SU: You teach in the BFA and MFA programs at Bowling Green State University. What is the literary landscape of BGSU like?

WM: Having both the BFA and MFA all wrapped up in one place is pretty cool. MFAs in our small, intensive program get teaching experience and, in fact, teach most of the sophomore-level creative writing classes. BFAs have the advantage of learning from talented, inspiring, up-and-coming writers as well as faculty. Thursday nights we get together for readings, a concoction of presentations by BFAs, MFAs, visiting writers—you name it. We get around 100 attending these each week; it’s become a kind of happening, I think, because we include everyone in the program. I know the notion of “community” gets thrown around a lot these days, but I think it’s true for us. Like most MFA programs, we have a community of writers at all stages of their careers learning from one another and for one another. We tend to root for one another.

SU: What’s happening right now in the literary world that you’re excited about? Authors, presses, journals?

WM: I mentioned earlier that I try not be a wave-chaser. Seriously, it’s probably a flaw in my personality. I have started reading stories by Haruki Murakami (and in that regard, I wonder if I’m already behind the times?). Still, I’m interested in his fusion of the fantastic and real, for instance, in story like “The Second Bakery Attack.” I’ve only just started reading him but imagine myself following him a long way.

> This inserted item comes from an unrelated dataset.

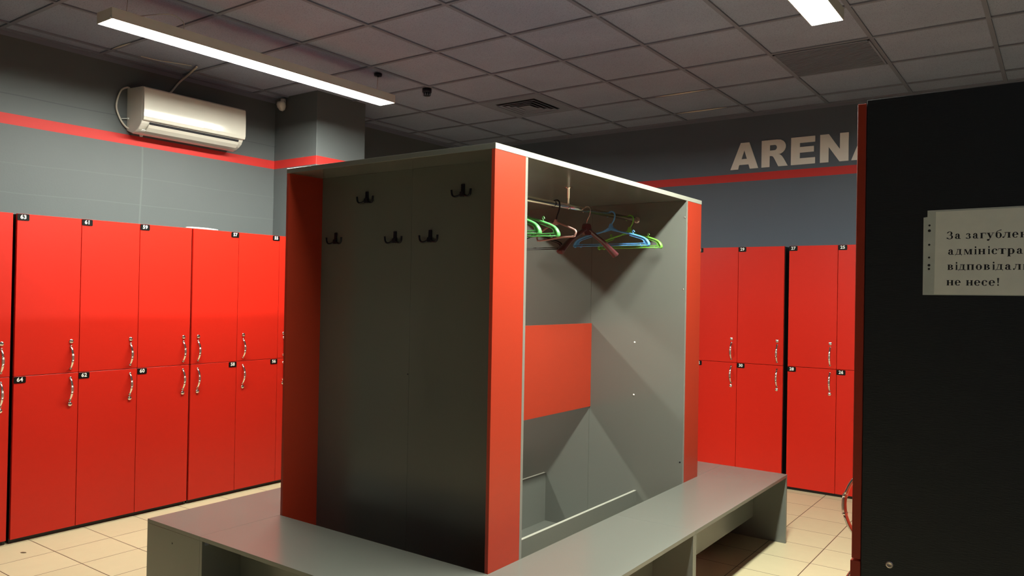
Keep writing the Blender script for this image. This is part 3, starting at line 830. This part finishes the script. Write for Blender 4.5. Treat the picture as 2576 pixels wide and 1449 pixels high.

SU: What are you working on now?

WM: What’s the point of exploring lingering contemporary effects of the Cold War years on people in the east without doing the same for people in the west? So I’m working on a series of stories that explore the effects of those good old duck-and-cover days on people today in the US—the nuclear legacy. I’ve a good deal to draw on from my own experiences, but I’m also having a great time looking into history. This past summer I visited the Nevada Nuclear Test Site, a place where thousands of nuclear weapons were tested in the 1950s and 60s, long before the real aftereffects were known, resulting in nuclear test ban treaties. It was megatons more fun than the casinos in Las Vegas. Hundreds of bomb craters dotted our route through the test site. We were only permitted to exit our vehicle at certain safe, low-radiation areas and had to be sure to wear long-sleeves and long pants. At one point, I stood on the lip of a bomb crater affectionately known as the “The Sedan,” the result of an underground nuclear blast in 1962. This single crater was 330 feet deep and 1,280 feet (about a quarter of a mile) across—big enough, I’m thinking, to fill with new stories.